## BEGIN

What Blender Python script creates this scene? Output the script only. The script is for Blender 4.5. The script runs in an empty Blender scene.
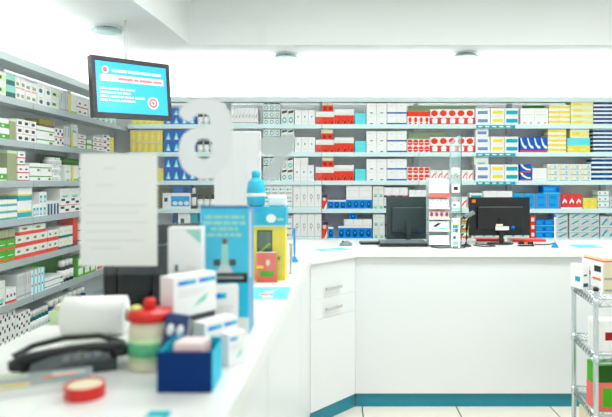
import bpy, bmesh, math, random
from mathutils import Vector, Matrix
random.seed(7)
C = bpy.context.scene.collection
PI = math.pi
F, CX, HY, H = 595.0, 337.0, 181.0, 1.44     # focal length in px, principal point, camera height

def P(x, y, Y):                      # a photo pixel at distance Y as a world point
    return Vector(((x-CX)*Y/F, Y, H+(HY-y)*Y/F))
def G(x, y, z=1.0):                  # a photo pixel on the horizontal plane z
    Y = (H-z)*F/(y-HY)
    return Vector(((x-CX)*Y/F, Y, z))

# ------------------------------------------------------------------ materials
MATS = {}
def lin(c):
    return tuple((v/12.92 if v <= .04045 else ((v+.055)/1.055)**2.4) for v in c)
def mat(name, col, rough=.5, metal=0, emit=0, alpha=1, noise=0, scale=30, bump=0, spec=.5):
    if name in MATS: return MATS[name]
    m = bpy.data.materials.new(name); m.use_nodes = True
    nt = m.node_tree; b = nt.nodes['Principled BSDF']
    c = lin(col)+(1,)
    b.inputs['Base Color'].default_value = c
    b.inputs['Roughness'].default_value = rough
    b.inputs['Metallic'].default_value = metal
    b.inputs['Specular IOR Level'].default_value = spec
    if alpha < 1: b.inputs['Alpha'].default_value = alpha
    if emit:
        b.inputs['Emission Color'].default_value = c
        b.inputs['Emission Strength'].default_value = emit
    if noise or bump:
        tc = nt.nodes.new('ShaderNodeTexCoord'); n = nt.nodes.new('ShaderNodeTexNoise')
        n.inputs['Scale'].default_value = scale
        nt.links.new(tc.outputs['Object'], n.inputs['Vector'])
        if noise:
            r = nt.nodes.new('ShaderNodeValToRGB')
            r.color_ramp.elements[0].color = tuple(v*(1-noise) for v in c[:3])+(1,)
            r.color_ramp.elements[1].color = tuple(min(1, v*(1+noise)) for v in c[:3])+(1,)
            nt.links.new(n.outputs['Fac'], r.inputs['Fac']); nt.links.new(r.outputs['Color'], b.inputs['Base Color'])
        if bump:
            bp = nt.nodes.new('ShaderNodeBump'); bp.inputs['Strength'].default_value = bump
            bp.inputs['Distance'].default_value = .002
            nt.links.new(n.outputs['Fac'], bp.inputs['Height']); nt.links.new(bp.outputs['Normal'], b.inputs['Normal'])
    MATS[name] = m
    return m

COL = dict(white=(.97,.975,.97), offw=(.92,.94,.91), cream=(.90,.87,.74), red=(.93,.25,.15), red2=(.93,.26,.26), maroon=(.62,.10,.14),
    orange=(.95,.45,.12), yellow=(.97,.88,.28), lemon=(.95,.93,.52), cyan=(.38,.90,.94), teal=(.02,.68,.74), sky=(.08,.66,.92),
    aqua=(.10,.74,.86), blue=(.0,.55,.92), royal=(.0,.38,.76), navy=(.0,.28,.50), bluegrey=(.50,.60,.78), black=(.05,.06,.07),
    dark=(.16,.20,.20), grey=(.62,.65,.65), lgrey=(.84,.86,.86), green=(.28,.68,.10), dgreen=(.14,.36,.08), lime=(.65,.82,.25),
    mint=(.60,.86,.80), khaki=(.62,.66,.50), olive=(.50,.50,.12), pink=(.95,.72,.70), salmon=(.93,.45,.40), brown=(.45,.28,.22),
    purple=(.55,.25,.60), dteal=(.04,.40,.42), slate=(.38,.55,.72), palegreen=(.82,.92,.72), midblue=(.10,.42,.68))
def cm(k): return mat('card_'+k, COL[k], .5, spec=.2)

def wall_mat(name, col, rough=.7): return mat(name, col, rough, noise=.015, scale=3, bump=.05)
M_wall = wall_mat('painted_wall', (.93,.94,.93)); M_ceil = wall_mat('painted_ceiling', (.95,.965,.96))
M_lam = mat('white_laminate', (.885,.905,.91), .32, noise=.006, scale=6)
M_top = mat('white_worktop', (.915,.925,.91), .28, noise=.006, scale=40)
M_kick = mat('teal_laminate', (.04,.50,.58), .4, noise=.04, scale=8)
M_shelf = mat('shelf_metal', (.84,.90,.90), .4, noise=.01)
M_shelfg = mat('shelf_grey', (.80,.84,.85), .45, noise=.01)
M_back = mat('shelf_back', (.93,.95,.95), .5, noise=.02, scale=4)
M_rail = mat('price_rail', (.86,.97,.97), .3)
M_railg = mat('grey_price_rail', (.74,.78,.79), .35, .25)
M_chrome = mat('chrome_wire', (.80,.84,.85), .22, .85, noise=.02)
M_steel = mat('brushed_steel', (.72,.74,.74), .35, .8, noise=.05, scale=90)
M_black = mat('black_plastic', (.07,.08,.085), .35, noise=.08, scale=60)
M_dark = mat('dark_plastic', (.17,.24,.24), .4, noise=.08, scale=60)
M_gplast = mat('grey_plastic', (.45,.50,.51), .4, noise=.05, scale=60)
M_wplast = mat('white_plastic', (.93,.95,.95), .35, noise=.01)
M_paper = mat('paper', (.97,.98,.955), .8, noise=.01, scale=20)
M_redp = mat('red_plastic', (.86,.13,.10), .3, noise=.03)
M_letter = mat('letter_vinyl', (.93,.95,.95), .5, noise=.01)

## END

• Problem: Copy exactly the lines running from the beginning of the listing through the line that has "F, CX, HY, H". Drop the pictures.

• Complete answer:
What Blender Python script creates this scene? Output the script only. The script is for Blender 4.5. The script runs in an empty Blender scene.
import bpy, bmesh, math, random
from mathutils import Vector, Matrix
random.seed(7)
C = bpy.context.scene.collection
PI = math.pi
F, CX, HY, H = 595.0, 337.0, 181.0, 1.44     # focal length in px, principal point, camera height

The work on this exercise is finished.